The religious dietary restrictions guide regarding what can be consumed by practicing Jews is called kosher. Foods labeled kosher are prepared under strict guidelines to the entire supply chain, from harvest and slaughter to preparation, packaging, and food combinations. Pork and shellfish are famously not allowed. Religious holidays have additional restrictions and also food traditions. Rosh Hashanah, Yom Kippur, and Passover are some of the more famous Jewish holy days. Food traditions and restrictions are very important on these and other holy days throughout the year. It’s best to purchase pre-packaged kosher meals and leave them unopened to ensure the attendee can see there hasn’t been any contamination.
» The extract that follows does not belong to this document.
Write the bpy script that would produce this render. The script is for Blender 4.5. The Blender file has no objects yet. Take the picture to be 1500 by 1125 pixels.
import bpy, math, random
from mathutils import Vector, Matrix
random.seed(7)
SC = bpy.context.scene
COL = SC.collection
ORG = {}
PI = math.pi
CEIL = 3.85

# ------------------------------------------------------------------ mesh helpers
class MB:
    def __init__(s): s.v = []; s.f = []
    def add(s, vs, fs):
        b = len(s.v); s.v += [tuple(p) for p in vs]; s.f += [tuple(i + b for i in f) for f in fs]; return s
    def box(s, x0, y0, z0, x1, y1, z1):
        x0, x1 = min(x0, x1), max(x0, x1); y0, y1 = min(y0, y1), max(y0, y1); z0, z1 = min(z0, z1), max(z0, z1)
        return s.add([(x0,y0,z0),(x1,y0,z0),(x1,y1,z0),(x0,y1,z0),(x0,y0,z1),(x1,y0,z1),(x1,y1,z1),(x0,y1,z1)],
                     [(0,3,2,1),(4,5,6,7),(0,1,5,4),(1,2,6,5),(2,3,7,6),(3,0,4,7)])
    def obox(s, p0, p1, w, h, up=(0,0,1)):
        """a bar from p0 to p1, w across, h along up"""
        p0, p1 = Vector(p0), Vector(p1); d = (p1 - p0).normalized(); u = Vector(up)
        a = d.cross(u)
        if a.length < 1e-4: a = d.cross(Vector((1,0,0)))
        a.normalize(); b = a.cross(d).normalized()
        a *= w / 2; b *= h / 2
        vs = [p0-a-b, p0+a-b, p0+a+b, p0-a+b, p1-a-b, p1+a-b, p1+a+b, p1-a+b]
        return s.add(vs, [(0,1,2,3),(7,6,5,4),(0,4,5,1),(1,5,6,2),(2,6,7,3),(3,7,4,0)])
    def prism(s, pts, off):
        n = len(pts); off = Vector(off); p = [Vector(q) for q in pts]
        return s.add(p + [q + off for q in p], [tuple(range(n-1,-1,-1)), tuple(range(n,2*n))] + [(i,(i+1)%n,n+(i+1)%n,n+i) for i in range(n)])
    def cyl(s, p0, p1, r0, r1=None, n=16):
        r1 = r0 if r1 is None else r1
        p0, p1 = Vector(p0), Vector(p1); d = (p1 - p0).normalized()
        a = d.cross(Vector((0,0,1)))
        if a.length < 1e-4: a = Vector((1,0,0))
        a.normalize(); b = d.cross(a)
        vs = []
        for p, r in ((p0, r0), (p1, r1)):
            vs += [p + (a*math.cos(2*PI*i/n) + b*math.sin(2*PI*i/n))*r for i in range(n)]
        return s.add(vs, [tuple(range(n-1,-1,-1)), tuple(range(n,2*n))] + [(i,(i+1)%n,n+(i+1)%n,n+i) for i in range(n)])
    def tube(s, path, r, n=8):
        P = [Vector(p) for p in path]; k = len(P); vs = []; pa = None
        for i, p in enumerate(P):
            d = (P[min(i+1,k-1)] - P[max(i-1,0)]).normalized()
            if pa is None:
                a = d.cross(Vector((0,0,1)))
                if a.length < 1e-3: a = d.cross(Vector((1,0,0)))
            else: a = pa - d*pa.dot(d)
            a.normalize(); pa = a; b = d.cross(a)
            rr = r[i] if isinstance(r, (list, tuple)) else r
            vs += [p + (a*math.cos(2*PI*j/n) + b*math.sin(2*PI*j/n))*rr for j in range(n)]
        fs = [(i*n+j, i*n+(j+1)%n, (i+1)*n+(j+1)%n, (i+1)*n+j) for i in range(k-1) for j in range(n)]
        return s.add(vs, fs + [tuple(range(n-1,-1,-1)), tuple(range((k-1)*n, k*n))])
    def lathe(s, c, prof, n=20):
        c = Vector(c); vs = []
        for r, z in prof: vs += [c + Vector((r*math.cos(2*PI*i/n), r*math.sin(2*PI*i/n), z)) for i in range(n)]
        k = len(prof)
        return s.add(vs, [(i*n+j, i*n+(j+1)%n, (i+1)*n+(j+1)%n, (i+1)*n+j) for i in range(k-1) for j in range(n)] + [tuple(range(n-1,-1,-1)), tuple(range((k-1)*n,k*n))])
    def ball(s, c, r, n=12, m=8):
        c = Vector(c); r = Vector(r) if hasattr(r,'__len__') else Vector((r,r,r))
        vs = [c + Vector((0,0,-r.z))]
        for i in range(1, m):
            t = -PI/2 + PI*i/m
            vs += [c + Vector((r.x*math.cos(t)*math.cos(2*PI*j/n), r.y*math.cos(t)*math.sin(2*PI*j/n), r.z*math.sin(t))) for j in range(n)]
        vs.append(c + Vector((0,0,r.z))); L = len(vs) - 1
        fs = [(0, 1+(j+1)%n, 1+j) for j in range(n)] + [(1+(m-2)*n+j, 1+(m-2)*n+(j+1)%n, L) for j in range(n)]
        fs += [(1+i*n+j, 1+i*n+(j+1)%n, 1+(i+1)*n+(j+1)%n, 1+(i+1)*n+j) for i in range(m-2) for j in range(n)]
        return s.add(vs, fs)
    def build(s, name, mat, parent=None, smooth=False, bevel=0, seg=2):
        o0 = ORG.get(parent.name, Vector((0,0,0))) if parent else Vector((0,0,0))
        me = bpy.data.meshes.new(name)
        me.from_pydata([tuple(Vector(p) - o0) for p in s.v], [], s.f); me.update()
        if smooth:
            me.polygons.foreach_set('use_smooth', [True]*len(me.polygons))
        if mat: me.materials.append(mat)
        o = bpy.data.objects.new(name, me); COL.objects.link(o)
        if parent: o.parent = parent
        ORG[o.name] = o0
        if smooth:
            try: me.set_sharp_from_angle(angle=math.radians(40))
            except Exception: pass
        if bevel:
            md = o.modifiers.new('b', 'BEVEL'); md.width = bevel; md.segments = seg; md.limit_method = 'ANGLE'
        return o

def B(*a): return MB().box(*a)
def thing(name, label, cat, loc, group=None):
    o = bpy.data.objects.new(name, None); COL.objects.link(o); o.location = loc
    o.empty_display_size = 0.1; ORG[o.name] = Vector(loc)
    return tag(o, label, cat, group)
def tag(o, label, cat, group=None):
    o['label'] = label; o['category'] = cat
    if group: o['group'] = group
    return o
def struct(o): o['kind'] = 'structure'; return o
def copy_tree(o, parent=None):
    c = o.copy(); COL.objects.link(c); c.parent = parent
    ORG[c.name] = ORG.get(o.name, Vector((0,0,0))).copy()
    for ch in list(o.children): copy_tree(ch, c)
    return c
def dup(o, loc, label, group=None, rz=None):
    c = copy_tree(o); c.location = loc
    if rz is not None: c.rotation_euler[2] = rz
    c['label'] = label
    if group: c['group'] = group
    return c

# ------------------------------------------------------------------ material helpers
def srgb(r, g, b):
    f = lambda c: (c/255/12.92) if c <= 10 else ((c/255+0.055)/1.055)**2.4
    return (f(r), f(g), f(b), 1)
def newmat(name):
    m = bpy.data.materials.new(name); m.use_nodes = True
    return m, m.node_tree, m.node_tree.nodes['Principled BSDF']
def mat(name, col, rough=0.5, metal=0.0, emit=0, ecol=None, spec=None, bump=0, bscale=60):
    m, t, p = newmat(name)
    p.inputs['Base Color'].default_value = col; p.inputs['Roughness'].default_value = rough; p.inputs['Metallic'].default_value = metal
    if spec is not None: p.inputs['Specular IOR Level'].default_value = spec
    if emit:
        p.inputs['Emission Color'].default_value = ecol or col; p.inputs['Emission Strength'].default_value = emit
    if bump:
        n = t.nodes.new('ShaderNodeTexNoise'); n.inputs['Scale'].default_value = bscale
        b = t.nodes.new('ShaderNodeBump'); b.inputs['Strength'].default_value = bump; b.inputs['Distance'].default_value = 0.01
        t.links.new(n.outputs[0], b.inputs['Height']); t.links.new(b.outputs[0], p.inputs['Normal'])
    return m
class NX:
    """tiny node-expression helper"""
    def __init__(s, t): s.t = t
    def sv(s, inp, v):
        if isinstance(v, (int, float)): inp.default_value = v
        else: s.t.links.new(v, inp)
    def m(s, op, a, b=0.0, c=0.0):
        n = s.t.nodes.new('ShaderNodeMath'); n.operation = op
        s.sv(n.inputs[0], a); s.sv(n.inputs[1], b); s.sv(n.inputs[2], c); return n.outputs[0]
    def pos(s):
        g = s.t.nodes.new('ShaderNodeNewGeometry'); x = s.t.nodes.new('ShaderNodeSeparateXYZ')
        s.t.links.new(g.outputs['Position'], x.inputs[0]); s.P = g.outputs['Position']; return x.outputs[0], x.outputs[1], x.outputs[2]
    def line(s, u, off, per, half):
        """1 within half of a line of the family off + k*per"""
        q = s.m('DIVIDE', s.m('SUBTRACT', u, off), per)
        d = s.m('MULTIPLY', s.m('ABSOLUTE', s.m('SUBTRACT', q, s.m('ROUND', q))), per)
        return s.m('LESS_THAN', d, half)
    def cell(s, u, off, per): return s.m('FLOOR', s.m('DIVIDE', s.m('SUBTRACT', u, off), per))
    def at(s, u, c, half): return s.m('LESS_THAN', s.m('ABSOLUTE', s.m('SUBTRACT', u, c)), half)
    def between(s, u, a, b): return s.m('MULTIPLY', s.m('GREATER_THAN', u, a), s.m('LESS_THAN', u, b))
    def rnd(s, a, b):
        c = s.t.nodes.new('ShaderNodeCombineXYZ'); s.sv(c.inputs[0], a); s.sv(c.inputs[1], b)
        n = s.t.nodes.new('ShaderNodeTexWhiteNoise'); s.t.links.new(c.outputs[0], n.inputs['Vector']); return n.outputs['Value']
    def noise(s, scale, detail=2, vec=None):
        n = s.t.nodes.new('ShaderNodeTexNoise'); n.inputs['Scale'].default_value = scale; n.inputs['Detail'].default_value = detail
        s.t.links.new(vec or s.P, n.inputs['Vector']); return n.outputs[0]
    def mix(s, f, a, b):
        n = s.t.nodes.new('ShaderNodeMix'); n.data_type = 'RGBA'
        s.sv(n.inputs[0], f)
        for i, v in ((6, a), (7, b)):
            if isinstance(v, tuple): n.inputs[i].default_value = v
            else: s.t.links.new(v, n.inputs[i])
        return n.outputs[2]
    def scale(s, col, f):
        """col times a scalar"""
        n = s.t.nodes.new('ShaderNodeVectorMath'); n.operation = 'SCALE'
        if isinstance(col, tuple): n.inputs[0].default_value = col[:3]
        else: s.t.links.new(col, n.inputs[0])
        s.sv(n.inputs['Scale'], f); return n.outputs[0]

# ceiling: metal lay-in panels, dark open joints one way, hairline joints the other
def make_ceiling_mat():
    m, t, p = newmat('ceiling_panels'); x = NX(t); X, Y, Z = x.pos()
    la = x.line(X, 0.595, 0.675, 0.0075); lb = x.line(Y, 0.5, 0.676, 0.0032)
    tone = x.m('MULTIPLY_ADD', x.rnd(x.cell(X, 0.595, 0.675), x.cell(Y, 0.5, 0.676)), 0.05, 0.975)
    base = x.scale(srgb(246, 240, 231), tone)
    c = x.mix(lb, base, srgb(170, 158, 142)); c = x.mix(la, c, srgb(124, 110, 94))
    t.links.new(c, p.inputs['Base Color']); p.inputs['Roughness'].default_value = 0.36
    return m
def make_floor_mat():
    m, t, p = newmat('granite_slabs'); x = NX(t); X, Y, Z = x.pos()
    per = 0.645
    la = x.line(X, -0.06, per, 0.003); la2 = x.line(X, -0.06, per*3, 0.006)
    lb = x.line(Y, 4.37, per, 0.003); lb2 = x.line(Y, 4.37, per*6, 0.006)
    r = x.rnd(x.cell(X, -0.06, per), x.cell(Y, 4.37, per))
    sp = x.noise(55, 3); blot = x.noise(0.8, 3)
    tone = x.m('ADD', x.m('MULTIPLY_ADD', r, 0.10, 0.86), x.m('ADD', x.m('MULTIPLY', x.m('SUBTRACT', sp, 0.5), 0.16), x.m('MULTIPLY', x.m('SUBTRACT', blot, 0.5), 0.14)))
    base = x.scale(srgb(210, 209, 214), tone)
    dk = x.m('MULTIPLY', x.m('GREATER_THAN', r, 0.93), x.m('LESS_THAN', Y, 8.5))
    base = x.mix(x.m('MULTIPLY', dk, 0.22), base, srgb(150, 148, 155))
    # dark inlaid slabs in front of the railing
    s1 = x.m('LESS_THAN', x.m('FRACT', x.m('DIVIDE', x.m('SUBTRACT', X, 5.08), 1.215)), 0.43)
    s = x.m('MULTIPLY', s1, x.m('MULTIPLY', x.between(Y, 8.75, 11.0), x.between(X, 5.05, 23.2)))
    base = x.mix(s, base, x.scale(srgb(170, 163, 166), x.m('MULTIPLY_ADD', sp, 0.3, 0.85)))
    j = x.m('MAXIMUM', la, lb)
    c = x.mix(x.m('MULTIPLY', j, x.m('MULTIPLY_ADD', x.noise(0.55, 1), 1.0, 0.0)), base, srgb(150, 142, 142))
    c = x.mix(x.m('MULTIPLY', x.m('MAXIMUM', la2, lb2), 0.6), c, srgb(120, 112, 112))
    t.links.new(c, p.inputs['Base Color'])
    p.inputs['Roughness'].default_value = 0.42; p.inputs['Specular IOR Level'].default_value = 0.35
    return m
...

For more about this, please see this article about kosher and meal planning for events.

Specific religious dietary restrictions are coffee, tea, alcohol, tobacco, and illegal drugs. The idea for Mormons is to avoid mind-altering substances. However, Mormons are also advised to eat respectfully and with appreciation through portion control, zero waste, and by avoiding overindulgence. In addition, Mormons participate in a show of self-control and humility through a monthly fast, equating to missing two meals, on the first Sunday of each month. Sundays are also considered a time of rest and avoid doing work or requiring the work of others. This can be helpful when planning an event that should be inclusive in an area or with a guest list featuring Mormons.

Rastafarians have dietary restrictions relating to clean eating. Their rule is l-tal, which means eating natural and clean. Lightly cooked meals are okay, and fish is permitted as long as it is less than 12 inches long. Pork, scavengers, and shellfish are prohibited, although meat, in general, is not a common food. Salt, alcohol, milk, and coffee are also on the restricted list. There are Rastafarian holy days throughout the year, and in general, a Rastafarian diet will not change; however, most holy meals will be strictly vegetarian or vegan. Most holidays are marked by a large feast and celebratory gathering.